Description: Sets the maximum number of messages sent to the destination per second. Use this output-rate-limiting functionality only when using disk-buffer as well to avoid the risk of losing messages. Specifying 0 or a lower value sets the output limit to unlimited.

time-zone()
Type: name of the timezone, or the timezone offset
Default: unspecified

Description: Convert timestamps to the timezone specified by this option. If this option is not set, then the original timezone information in the message is used. Converting the timezone changes the values of all date-related macros derived from the timestamp, for example, HOUR. For the complete list of such macros, see Date-related macros.

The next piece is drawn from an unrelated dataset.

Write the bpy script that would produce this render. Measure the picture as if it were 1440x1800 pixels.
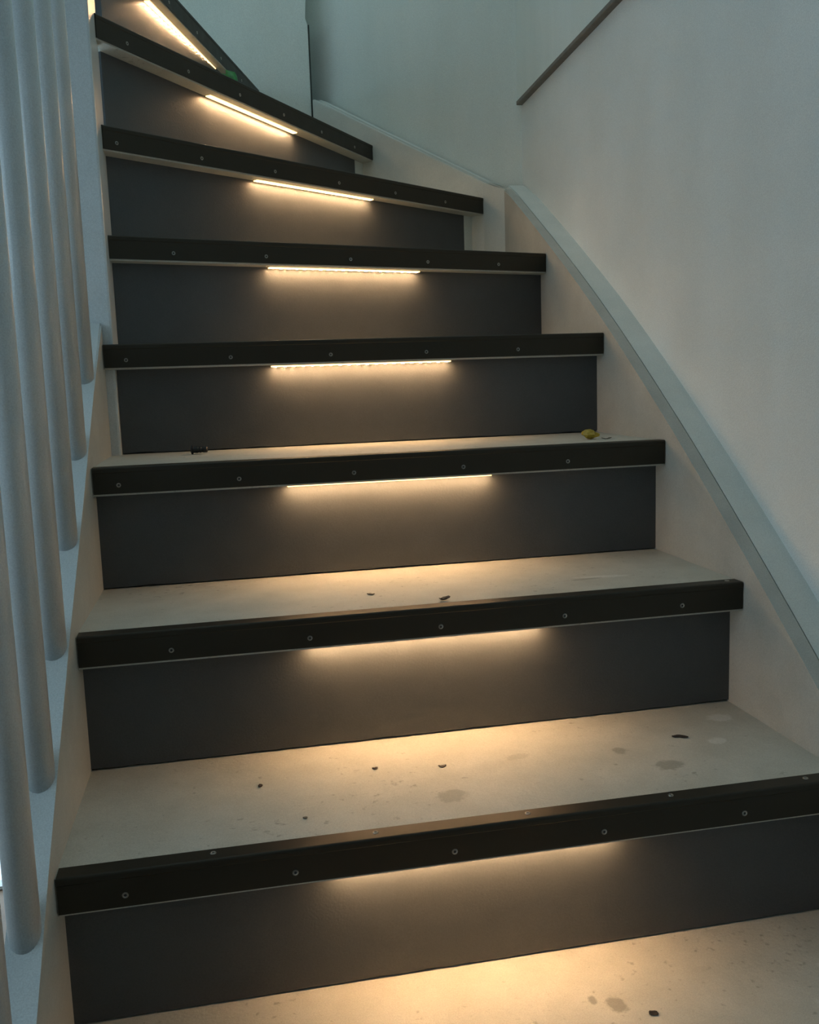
import bpy, bmesh, math, random
from mathutils import Vector, Matrix
random.seed(7)
for o in list(bpy.data.objects):
    bpy.data.objects.remove(o, do_unlink=True)
scene = bpy.context.scene
COL = scene.collection

# ------------------------------------------------------------------ camera
cam_d = bpy.data.cameras.new('camera')
cam = bpy.data.objects.new('camera', cam_d)
COL.objects.link(cam)
cam_d.sensor_fit = 'HORIZONTAL'
cam_d.sensor_width = 36.0
cam_d.lens = 1668.524 / 1440 * 36.0
cam_d.clip_start = 0.02
r_ = Vector((0.9813, -0.1895, -0.0332)).normalized()
f_ = Vector((0.1832, 0.9732, -0.1393)).normalized()
u_ = r_.cross(f_).normalized()
r_ = f_.cross(u_)
cam.matrix_world = Matrix(((r_.x, u_.x, -f_.x, 0), (r_.y, u_.y, -f_.y, 0), (r_.z, u_.z, -f_.z, 0.6676), (0, 0, 0, 1)))
scene.camera = cam

# ------------------------------------------------------------------ light
world = bpy.data.worlds.new('world')
scene.world = world
world.use_nodes = True
bg = world.node_tree.nodes['Background']
bg.inputs[0].default_value = (0.60, 0.80, 0.82, 1)
bg.inputs[1].default_value = 1.05

WINDOW_SKY = (0.62, 0.84, 1.0)
WINDOW_STRENGTH = 2.5           # daylight behind the glazing
LED_COLOR = (1.0, 0.66, 0.29)
LED_BODY, LED_DIODE = 3.0, 600.0

vs = scene.view_settings
vs.view_transform = 'Standard'
vs.look = 'None'
vs.exposure = 0.0
vs.gamma = 1.0
vs.use_curve_mapping = False

# ------------------------------------------------------------------ helpers
def lin(c):
    return tuple((x / 12.92 if x <= 0.04045 else ((x + 0.055) / 1.055) ** 2.4) for x in c)

def link(o, parent=None):
    COL.objects.link(o)
    if parent is not None:
        o.parent = parent
    return o

def empty(name, loc=(0, 0, 0)):
    o = bpy.data.objects.new(name, None)
    o.location = loc
    o.empty_display_size = 0.05
    return link(o)

def tag(o, label=None, cat=None, group=None, kind=None):
    if label: o['label'] = label
    if cat: o['category'] = cat
    if group: o['group'] = group
    if kind: o['kind'] = kind
    return o

def bm_obj(name, bm, mat, parent=None, smooth=False, loc=None):
    bmesh.ops.recalc_face_normals(bm, faces=bm.faces)
    me = bpy.data.meshes.new(name)
    bm.to_mesh(me); bm.free()
    me.materials.append(mat)
    if smooth:
        for p in me.polygons: p.use_smooth = True
    o = bpy.data.objects.new(name, me)
    if loc is not None:
        o.location = loc
    return link(o, parent)

def add_prism(bm, pts, z0, z1):
    """vertical prism over plan polygon pts; z0/z1 number or list per point"""
    n = len(pts)
    a = z0 if isinstance(z0, (list, tuple)) else [z0] * n
    b = z1 if isinstance(z1, (list, tuple)) else [z1] * n
    lo = [bm.verts.new((p[0], p[1], a[i])) for i, p in enumerate(pts)]
    hi = [bm.verts.new((p[0], p[1], b[i])) for i, p in enumerate(pts)]
    bm.faces.new(lo); bm.faces.new(hi)
    for i in range(n):
        j = (i + 1) % n
        bm.faces.new((lo[i], lo[j], hi[j], hi[i]))

def add_box(bm, x0, x1, y0, y1, z0, z1):
    add_prism(bm, [(x0, y0), (x1, y0), (x1, y1), (x0, y1)], z0, z1)

def bevel(bm, w, seg=2):
    bmesh.ops.bevel(bm, geom=list(bm.edges), offset=w, segments=seg, affect='EDGES', profile=0.6)

def add_extrude(bm, prof, A, B, n):
    """sweep profile (u along n, v up) from plan+z point A to B; n horizontal normal"""
    a = [bm.verts.new(A + n * p[0] + Vector((0, 0, p[1]))) for p in prof]
    b = [bm.verts.new(B + n * p[0] + Vector((0, 0, p[1]))) for p in prof]
    k = len(prof)
    bm.faces.new(a); bm.faces.new(b)
    for i in range(k):
        j = (i + 1) % k
        bm.faces.new((a[i], a[j], b[j], b[i]))

# ------------------------------------------------------------------ materials
def new_mat(name):
    m = bpy.data.materials.new(name); m.use_nodes = True
    nt = m.node_tree
    return m, nt, nt.nodes['Principled BSDF']

def paint(name, c0, c1, rough=0.5, scale=9.0, bump=0.12, bscale=260.0, spec=0.4, spots=None, speckle=None, streak=1.0, grain=0.12):
    m, nt, b = new_mat(name)
    N, L = nt.nodes, nt.links
    tc = N.new('ShaderNodeTexCoord')
    mp = N.new('ShaderNodeMapping'); mp.inputs['Scale'].default_value = (1, 1, streak)
    L.new(tc.outputs['Object'], mp.inputs[0])
    n1 = N.new('ShaderNodeTexNoise'); n1.inputs['Scale'].default_value = scale; n1.inputs['Detail'].default_value = 6; n1.inputs['Roughness'].default_value = 0.6
    L.new(mp.outputs[0], n1.inputs['Vector'])
    rp = N.new('ShaderNodeValToRGB')
    rp.color_ramp.elements[0].position = 0.32; rp.color_ramp.elements[1].position = 0.68
    rp.color_ramp.elements[0].color = (*c0, 1); rp.color_ramp.elements[1].color = (*c1, 1)
    L.new(n1.outputs['Fac'], rp.inputs[0])
    col = rp.outputs[0]
    def mix(fac, a, color):
        x = N.new('ShaderNodeMix'); x.data_type = 'RGBA'
        L.new(fac, x.inputs[0]); L.new(a, x.inputs[6]); x.inputs[7].default_value = (*color, 1)
        return x.outputs[2]
    if speckle:
        sc, lo, hi, color = speckle
        nz = N.new('ShaderNodeTexNoise'); nz.inputs['Scale'].default_value = sc; nz.inputs['Detail'].default_value = 3
        L.new(tc.outputs['Object'], nz.inputs['Vector'])
        nb = N.new('ShaderNodeTexNoise'); nb.inputs['Scale'].default_value = 5.0
        L.new(tc.outputs['Object'], nb.inputs['Vector'])
        mu = N.new('ShaderNodeMath'); mu.operation = 'MULTIPLY_ADD'; mu.inputs[1].default_value = 0.35
        L.new(nb.outputs['Fac'], mu.inputs[0]); L.new(nz.outputs['Fac'], mu.inputs[2])
        mr = N.new('ShaderNodeMapRange'); mr.inputs[1].default_value = lo; mr.inputs[2].default_value = hi
        mr.inputs[4].default_value = 0.6
        L.new(mu.outputs[0], mr.inputs[0])
        col = mix(mr.outputs[0], col, color)
    for (sx, sy, rx, ry, ang, color, amt) in (spots or []):
        # wobbly paint stain at plan position sx, sy
        wob = N.new('ShaderNodeTexNoise'); wob.inputs['Scale'].default_value = 120.0; wob.inputs['Detail'].default_value = 3
        L.new(tc.outputs['Object'], wob.inputs['Vector'])
        m2 = N.new('ShaderNodeMapping'); m2.vector_type = 'TEXTURE'
        m2.inputs['Location'].default_value = (sx, sy, 0); m2.inputs['Rotation'].default_value = (0, 0, ang); m2.inputs['Scale'].default_value = (rx, ry, 1e3)
        L.new(tc.outputs['Object'], m2.inputs[0])
        ln = N.new('ShaderNodeVectorMath'); ln.operation = 'LENGTH'; L.new(m2.outputs[0], ln.inputs[0])
        ad = N.new('ShaderNodeMath'); ad.operation = 'ADD'; L.new(ln.outputs['Value'], ad.inputs[0]); L.new(wob.outputs['Fac'], ad.inputs[1])
        mr = N.new('ShaderNodeMapRange'); mr.inputs[1].default_value = 1.5; mr.inputs[2].default_value = 1.15; mr.inputs[3].default_value = 0; mr.inputs[4].default_value = amt
        L.new(ad.outputs[0], mr.inputs[0])
        col = mix(mr.outputs[0], col, color)
    if grain > 0:
        gn = N.new('ShaderNodeTexNoise'); gn.inputs['Scale'].default_value = 700; gn.inputs['Detail'].default_value = 2
        L.new(tc.outputs['Object'], gn.inputs['Vector'])
        gm = N.new('ShaderNodeMapRange'); gm.inputs[1].default_value = 0.25; gm.inputs[2].default_value = 0.75; gm.inputs[3].default_value = 1 - grain; gm.inputs[4].default_value = 1 + grain
        L.new(gn.outputs['Fac'], gm.inputs[0])
        gx = N.new('ShaderNodeVectorMath'); gx.operation = 'SCALE'
        L.new(col, gx.inputs[0]); L.new(gm.outputs[0], gx.inputs['Scale']); col = gx.outputs[0]
    L.new(col, b.inputs['Base Color'])
    b.inputs['Roughness'].default_value = rough
    b.inputs['Specular IOR Level'].default_value = spec
    n2 = N.new('ShaderNodeTexNoise'); n2.inputs['Scale'].default_value = bscale; n2.inputs['Detail'].default_value = 4
    L.new(tc.outputs['Object'], n2.inputs['Vector'])
    bp = N.new('ShaderNodeBump'); bp.inputs['Strength'].default_value = bump; bp.inputs['Distance'].default_value = 0.002
    L.new(n2.outputs['Fac'], bp.inputs['Height']); L.new(bp.outputs[0], b.inputs['Normal'])
    return m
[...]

The timezone can be specified by using the name, for example, time-zone("Europe/Budapest")), or as the timezone offset in +/-HH:MM format, for example, +01:00). On Linux and UNIX platforms, the valid timezone names are listed under the /usr/share/zoneinfo directory.

tls()
Type: tls options
Default: n/a

Description: This option sets various options related to TLS encryption, for example, key/certificate files and trusted CA locations. TLS can be used only with tcp-based transport protocols. For details, see TLS options.

transport()
Type: udp, tcp, or tls
Default: tcp

Description: Specifies the protocol used to send messages to the destination server.

If you use the udp transport, syslog-ng OSE automatically sends multicast packets if a multicast destination address is specified. The tcp transport does not support multicasting.

ts-format()
Type: rfc3164, bsd, rfc3339, iso
Default: rfc3164

Description: Override the global timestamp format (set in the global ts-format() parameter) for the specific destination. For details, see ts-format().

NOTE:

This option applies only to file and file-like destinations. Destinations that use specific protocols (for example, network(), or syslog()) ignore this option. For protocol-like destinations, use a template locally in the destination, or use the proto-template option.